En d’autres termes, l’armée israélienne a refusé d’assumer la responsabilité du meurtre du garçon.

Le soldat qui a tiré sur Hillis, déclare Yesh Din, « a été puni de 30 jours de travail militaire, d’une peine de prison avec sursis et d’une dégradation au simple rang de soldat ».

« Feuille de vigne »

Dans leur ensemble, les dispositifs israéliens d’auto-investigation peuvent sembler passer par les voies de justice, mais leur véritable but est de mettre les soldats et leurs commandants à l’abri de leur responsabilité.

Yesh Din reconnaît que « des enquêtes criminelles sont ouvertes contre des soldats soupçonnés d’avoir fait du mal à des Palestiniens dans les cas les plus graves ».

Il est très rare que les soldats soient condamnés pour avoir fait du mal à des Palestiniens. La poignée de ceux qui sont inculpés écopent de peines extrêmement clémentes.

L’association de défense des droits de la personne humaine B’Tselem a cessé de coopérer avec les mécanismes d’auto-investigation de l’armée israélienne en 2016, disant que ce système « sert de feuille de vigne à l’occupation ».

Malgré l’inefficacité des dispositifs d’auto-enquête d’Israël, ils rendent les crimes de guerre difficiles à poursuivre.

La Cour Pénale Internationale ne poursuit les cas de crimes de guerre que lorsque la justice pour crimes graves ne peut être poursuivie dans les tribunaux locaux (système connu sous le nom de principe de complémentarité).

Fatou Bensouda, procureure en chef de la CPI, a averti les dirigeants israéliens qu’ils étaient susceptibles de poursuites pour avoir ordonné aux snipers de tirer sur les manifestants de Gaza peu après le début des manifestations de la Grande Marche du Retour.
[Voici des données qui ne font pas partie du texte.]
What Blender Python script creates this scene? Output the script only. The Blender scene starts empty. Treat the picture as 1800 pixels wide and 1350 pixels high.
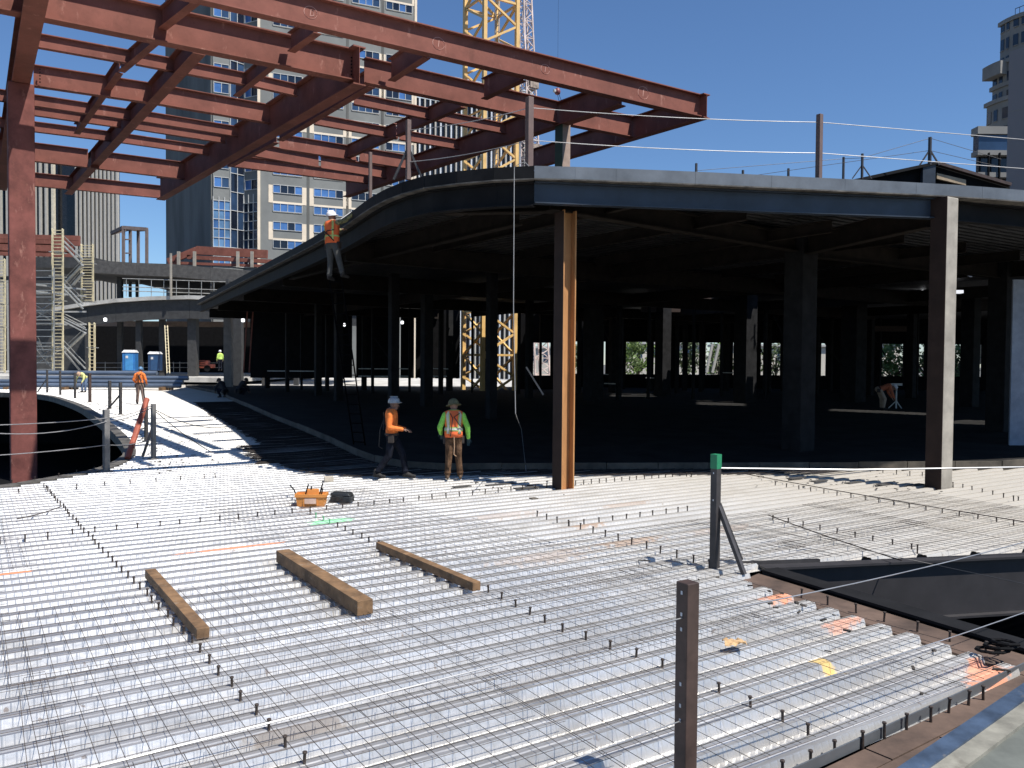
import bpy, bmesh, math, random
from mathutils import Vector, Matrix
R = math.radians
rnd = random.Random(7)
scn = bpy.context.scene
col = scn.collection
# ------------------------------------------------------------------ camera
F, HC = 1456.0, 2.58                      # focal length in photo pixels (1800 wide), eye height above the deck
PITCH, ROLL = R(1.57), R(0.45)
cp, sp, cr, sr = math.cos(PITCH), math.sin(PITCH), math.cos(ROLL), math.sin(ROLL)
FWD = Vector((0, cp, -sp)); UP0 = Vector((0, sp, cp)); RT0 = Vector((1, 0, 0))
RT = RT0*cr + UP0*sr; UPV = UP0*cr - RT0*sr
EYE = Vector((0, 0, HC))
cam = bpy.data.cameras.new('camera'); cam.sensor_width = 36; cam.lens = 36*F/1800
cam.clip_start = 0.1; cam.clip_end = 4000
camo = bpy.data.objects.new('camera', cam); col.objects.link(camo)
m3 = Matrix((RT, UPV, -FWD)).transposed()
camo.matrix_world = Matrix.Translation(EYE) @ m3.to_4x4()
scn.camera = camo
# ------------------------------------------------------------------ sky and sun
SUN_AZ, SUN_EL = 124.0, 58.0              # degrees clockwise from +Y, degrees up
w = bpy.data.worlds.new('World'); scn.world = w; w.use_nodes = True
nt = w.node_tree; nt.nodes.clear()
sk = nt.nodes.new('ShaderNodeTexSky'); sk.sky_type = 'NISHITA'; sk.sun_disc = False
sk.sun_elevation = R(SUN_EL); sk.sun_rotation = R(SUN_AZ)
sk.air_density = 1.0; sk.dust_density = 0.0; sk.ozone_density = 10.0; sk.altitude = 100
bg = nt.nodes.new('ShaderNodeBackground'); bg.inputs[1].default_value = 0.088
wo = nt.nodes.new('ShaderNodeOutputWorld')
nt.links.new(sk.outputs[0], bg.inputs[0]); nt.links.new(bg.outputs[0], wo.inputs[0])
sd = Vector((math.sin(R(SUN_AZ))*math.cos(R(SUN_EL)), math.cos(R(SUN_AZ))*math.cos(R(SUN_EL)), math.sin(R(SUN_EL))))
sun = bpy.data.lights.new('sun', 'SUN'); sun.energy = 5.0; sun.angle = R(0.5); sun.color = (1, 0.96, 0.9)
suno = bpy.data.objects.new('sun', sun); col.objects.link(suno)
suno.rotation_euler = sd.to_track_quat('Z', 'Y').to_euler(); suno.location = (20, -20, 60)
scn.view_settings.view_transform = 'Standard'; scn.view_settings.look = 'None'
scn.view_settings.exposure = 0.5; scn.view_settings.gamma = 1; scn.view_settings.use_curve_mapping = False
# ------------------------------------------------------------------ picture -> place (used to find where things stand)
def ray(px, py): return FWD*F + RT*(px-900) - UPV*(py-675)
def atz(px, py, z=0.0):
    d = ray(px, py); return EYE + d*((z-HC)/d.z)
def aty(px, py, Y):
    d = ray(px, py); return EYE + d*(Y/d.y)
def fz(x, y):                              # the deck climbs slightly away from the camera
    return 0.4*min(1.0, max(0.0, (y-20)/16.0))
def atf(px, py, h=0.0):                    # point on the deck (h above it)
    z = 0.0
    for _ in range(30):
        p = atz(px, py, z+h); z = 0.5*z + 0.5*fz(p.x, p.y)
    p = atz(px, py, z+h); return Vector((p.x, p.y, z))
UH = R(56.8); U = Vector((math.sin(UH), math.cos(UH), 0)); V = Vector((-math.cos(UH), math.sin(UH), 0)); Z = Vector((0, 0, 1))
def uv(u, v, z=0.0): return U*u + V*v + Z*z
# ------------------------------------------------------------------ materials
MATS = {}
def mat(name, base, rough=0.6, metal=0.0, var=0.12, scale=3.0, bump=0.0, bscale=20.0, spec=0.5, emit=None, stretch=None, tint=None, scuff=None):
    if name in MATS: return MATS[name]
    m = bpy.data.materials.new(name); m.use_nodes = True; MATS[name] = m
    n = m.node_tree.nodes; l = m.node_tree.links; b = n['Principled BSDF']
    b.inputs['Roughness'].default_value = rough; b.inputs['Metallic'].default_value = metal
    b.inputs['Specular IOR Level'].default_value = spec
    tc = n.new('ShaderNodeTexCoord'); src = tc.outputs['Object']
    if stretch:
        mp = n.new('ShaderNodeMapping'); mp.inputs['Scale'].default_value = stretch; l.new(src, mp.inputs[0]); src = mp.outputs[0]
    nz = n.new('ShaderNodeTexNoise'); nz.inputs['Scale'].default_value = scale; nz.inputs['Detail'].default_value = 6
    nz.inputs['Roughness'].default_value = 0.65; l.new(src, nz.inputs['Vector'])
    rp = n.new('ShaderNodeValToRGB'); e = rp.color_ramp.elements
    d = tint or tuple(c*(1-2.2*var) for c in base)
    e[0].position = 0.32; e[1].position = 0.68
    e[0].color = (*d[:3], 1); e[1].color = (*[min(1, c*(1+var)) for c in base], 1)
    l.new(nz.outputs['Fac'], rp.inputs[0]); outc = rp.outputs[0]
    for (sc_, st_, lo, hi, colr, amt) in (scuff or []):          # scratches, stains and rust with shapes of their own
        m2 = n.new('ShaderNodeMapping'); m2.inputs['Scale'].default_value = st_; l.new(tc.outputs['Object'], m2.inputs[0])
        n3 = n.new('ShaderNodeTexNoise'); n3.inputs['Scale'].default_value = sc_; n3.inputs['Detail'].default_value = 5; n3.inputs['Roughness'].default_value = .7; l.new(m2.outputs[0], n3.inputs['Vector'])
        r3_ = n.new('ShaderNodeMapRange'); r3_.inputs['From Min'].default_value = lo; r3_.inputs['From Max'].default_value = hi; r3_.inputs['To Max'].default_value = amt; l.new(n3.outputs['Fac'], r3_.inputs['Value'])
        mx = n.new('ShaderNodeMix'); mx.data_type = 'RGBA'; l.new(r3_.outputs[0], mx.inputs['Factor']); l.new(outc, mx.inputs[6]); mx.inputs[7].default_value = (*colr, 1); outc = mx.outputs[2]
    l.new(outc, b.inputs['Base Color'])
    if bump:
        n2 = n.new('ShaderNodeTexNoise'); n2.inputs['Scale'].default_value = bscale; n2.inputs['Detail'].default_value = 4
        l.new(src, n2.inputs['Vector'])
        bp = n.new('ShaderNodeBump'); bp.inputs['Strength'].default_value = bump; bp.inputs['Distance'].default_value = 0.02
        l.new(n2.outputs['Fac'], bp.inputs['Height']); l.new(bp.outputs[0], b.inputs['Normal'])
    if emit:
        b.inputs['Emission Color'].default_value = (*emit[:3], 1); b.inputs['Emission Strength'].default_value = emit[3]
    return m
SCUF = [(5, (1, 1, .35), .60, .70, (.42, .22, .17), .55), (2.2, (1, 1, .5), .58, .70, (.13, .05, .035), .6), (16, (1, 1, 1), .66, .72, (.10, .035, .02), .7)]
RED = mat('red_primer', (0.218, 0.080, 0.058), 0.75, var=0.14, scale=1.3, bump=0.08, spec=.25, scuff=SCUF)
REDC = mat('red_primer_column', (0.185, 0.064, 0.053), 0.75, spec=.25, var=0.2, scale=2.2, bump=0.08, scuff=SCUF)
DARK = mat('dark_primer', (0.013, 0.013, 0.014), 0.7, spec=.15, var=0.2, scale=2)
DARKB = mat('dark_blue_primer', (0.028, 0.038, 0.055), 0.42, var=0.2, scale=1.5)
RUST = mat('rusty_column_steel', (0.44, 0.21, 0.075), 0.75, var=0.12, scale=2, stretch=(3, 3, 0.6), scuff=[(6, (2, 2, .3), .58, .70, (.2, .08, .03), .5)])
BROWN = mat('brown_shaded_face', (0.035, 0.021, 0.016), 0.65, spec=.2, var=0.15)
GREYP = mat('grey_primer_column', (0.36, 0.325, 0.27), 0.6, var=0.15, scale=2)
GALV = mat('galvanised_fascia', (0.165, 0.18, 0.195), 0.5, 0.5, var=0.16, scale=1.1, bump=0.06, bscale=6)
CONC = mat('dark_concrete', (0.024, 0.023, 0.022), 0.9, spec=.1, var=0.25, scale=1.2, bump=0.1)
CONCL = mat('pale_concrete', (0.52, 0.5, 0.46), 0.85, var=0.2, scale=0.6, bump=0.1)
CONCM = mat('mid_concrete', (0.25, 0.24, 0.22), 0.85, var=0.2, scale=0.8, bump=0.1)
BLACK = mat('near_black', (0.009, 0.009, 0.01), 0.8, spec=.1, var=0.2)
STUD = mat('stud_steel', (0.06, 0.045, 0.038), 0.6, 0.3, var=0.3, scale=30)
STUDG = mat('stud_sprayed_green', (0.12, 0.42, 0.2), 0.7)
WIRE = mat('mesh_wire', (0.085, 0.065, 0.055), 0.6, 0.3, var=0.35, scale=4)
WIREL = mat('steel_cable', (0.38, 0.38, 0.38), 0.35, 0.6, var=0.1)
WIRED = mat('dull_cable', (0.13, 0.125, 0.12), 0.45, 0.5, var=0.1)
WOOD = mat('weathered_timber', (0.20, 0.115, 0.055), 0.8, var=0.25, scale=5, bump=0.3, bscale=25, scuff=[(9, (1, 1, 2), .58, .68, (.25, .2, .15), .6), (14, (1, 1, 1), .66, .70, (.05, .03, .02), .8)])
PLY = mat('brown_plywood', (0.115, 0.075, 0.055), 0.8, var=0.25, scale=2, bump=0.1)
FORM = mat('form_board', (0.10, 0.085, 0.065), 0.85, var=0.3, scale=1.5)
CRANEY = mat('crane_yellow', (0.72, 0.46, 0.17), 0.5, var=0.12, scale=0.8)
CRANEP = mat('crane_pale', (0.62, 0.5, 0.45), 0.55, var=0.2, scale=0.5)
SCAFC = mat('scaffold_cream', (0.66, 0.57, 0.36), 0.6, var=0.15)
SCAFG = mat('scaffold_grey', (0.40, 0.40, 0.38), 0.45, 0.5, var=0.15)
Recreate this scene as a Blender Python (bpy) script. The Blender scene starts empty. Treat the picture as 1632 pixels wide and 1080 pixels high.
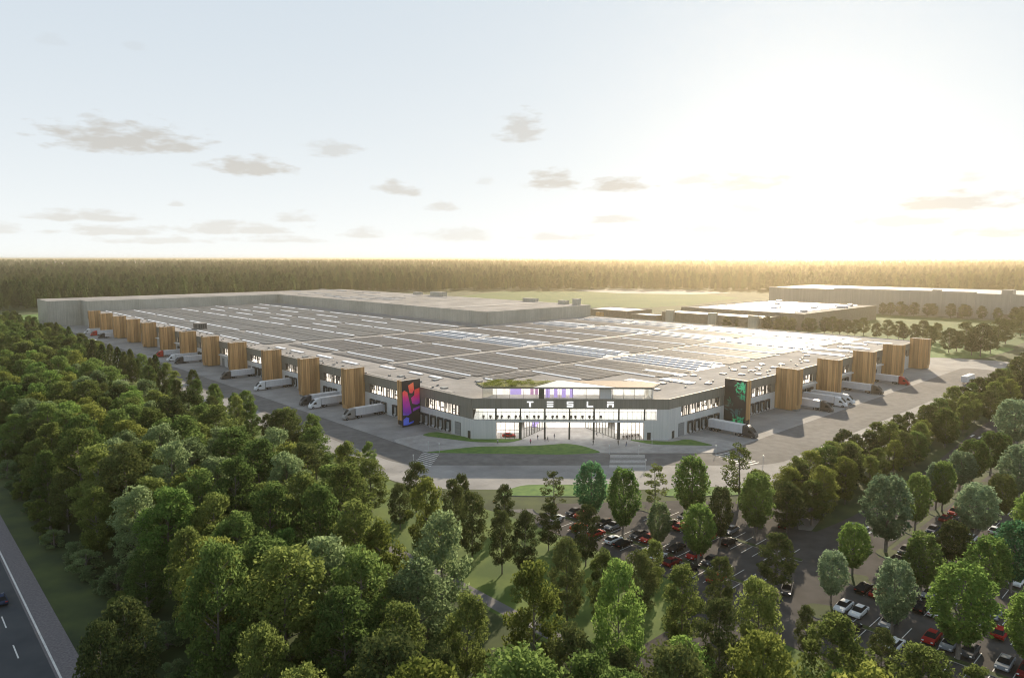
import bpy, bmesh, math, random
import numpy as np
from mathutils import Vector, Matrix

sc = bpy.context.scene
col = sc.collection
R = math.radians
rnd = random.Random(7)

# ------------------------------------------------------------------ camera, sun, sky, exposure
CAM_F, CAM_H = 1118.0, 60.0
PITCH = math.atan(128 / CAM_F)
cd = bpy.data.cameras.new('camera')
cam = bpy.data.objects.new('camera', cd); col.objects.link(cam); sc.camera = cam
cd.sensor_width = 36.0; cd.lens = 36.0 * CAM_F / 1632
cd.clip_start = 0.5; cd.clip_end = 80000
cam.location = (0, 0, CAM_H); cam.rotation_euler = (R(90) - PITCH, 0, 0)

SUN_AZ, SUN_EL = R(21), R(21)
sd = bpy.data.lights.new('sun', 'SUN'); sun = bpy.data.objects.new('sun', sd); col.objects.link(sun)
sd.energy = 3.6; sd.angle = R(0.6); sd.color = (1.0, 0.84, 0.62)
sdir = Vector((math.sin(SUN_AZ) * math.cos(SUN_EL), math.cos(SUN_AZ) * math.cos(SUN_EL), math.sin(SUN_EL)))
sun.rotation_euler = (-sdir).to_track_quat('-Z', 'Y').to_euler(); sun.location = (0, 0, 200)

sc.view_settings.view_transform = 'Standard'; sc.view_settings.look = 'None'
sc.view_settings.exposure = 0.9; sc.view_settings.gamma = 1.0
sc.cycles.use_denoising = True
sc.cycles.filter_width = 1.05
sc.cycles.max_bounces = 7; sc.cycles.transparent_max_bounces = 12; sc.cycles.volume_bounces = 1
sc.cycles.diffuse_bounces = 3; sc.cycles.glossy_bounces = 2; sc.cycles.transmission_bounces = 4
sc.cycles.sample_clamp_indirect = 8

cP, sP = math.cos(PITCH), math.sin(PITCH)
def ray(u, v):
    x = u - 816; y = 540 - v
    return Vector((x, CAM_F * cP + y * sP, -CAM_F * sP + y * cP))
def G(u, v, z=0.0):                     # where the sight line of a spot of the photograph meets the level z
    d = ray(u, v); t = (z - CAM_H) / d.z
    return (d.x * t, d.y * t)
def height_at(P, vtop):                 # height of a thing standing at P whose top shows at row vtop
    lo, hi = 0.0, 58.0
    for _ in range(40):
        m = (lo + hi) / 2; dz = m - CAM_H
        v = 540 - CAM_F * (P[1] * sP + dz * cP) / (P[1] * cP - dz * sP)
        if v > vtop: lo = m
        else: hi = m
    return lo

# the site grid: everything on the site follows two directions, q (x of the frame) and p (y of the frame)
CX, CY = 17.306, 195.994
ANG = math.atan2(0.6798, 0.7334)
A2 = (math.cos(ANG), math.sin(ANG)); A1 = (-math.sin(ANG), math.cos(ANG))
def L(q, p): return (CX + A2[0] * q + A1[0] * p, CY + A2[1] * q + A1[1] * p)
def toL(x, y):
    dx, dy = x - CX, y - CY
    return (dx * A2[0] + dy * A2[1], dx * A1[0] + dy * A1[1])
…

En décembre dernier, après un examen préliminaire commencé en 2015 de la situation en Palestine, Bensouda a recommandé à la Cour d’ouvrir des enquêtes pour crimes de guerre en Cisjordanie et dans la Bande de Gaza.

Elle a cité l’usage de tirs à balles réelles par l’armée israélienne contre les manifestants de Gaza comme un exemple d’enquête de son ressort.

Les procédures préliminaires de l’organisme avancent à la vitesse d’un escargot.

Tout en recommandant que les enquêtes pour crimes de guerre progressent, Bensouda a demandé à un groupe de juges de prendre une décision sur l’étendue de la compétence de la cour en Cisjordanie et dans la Bande de Gaza.

Près d’un an plus tard, aucune décision n’a été prise.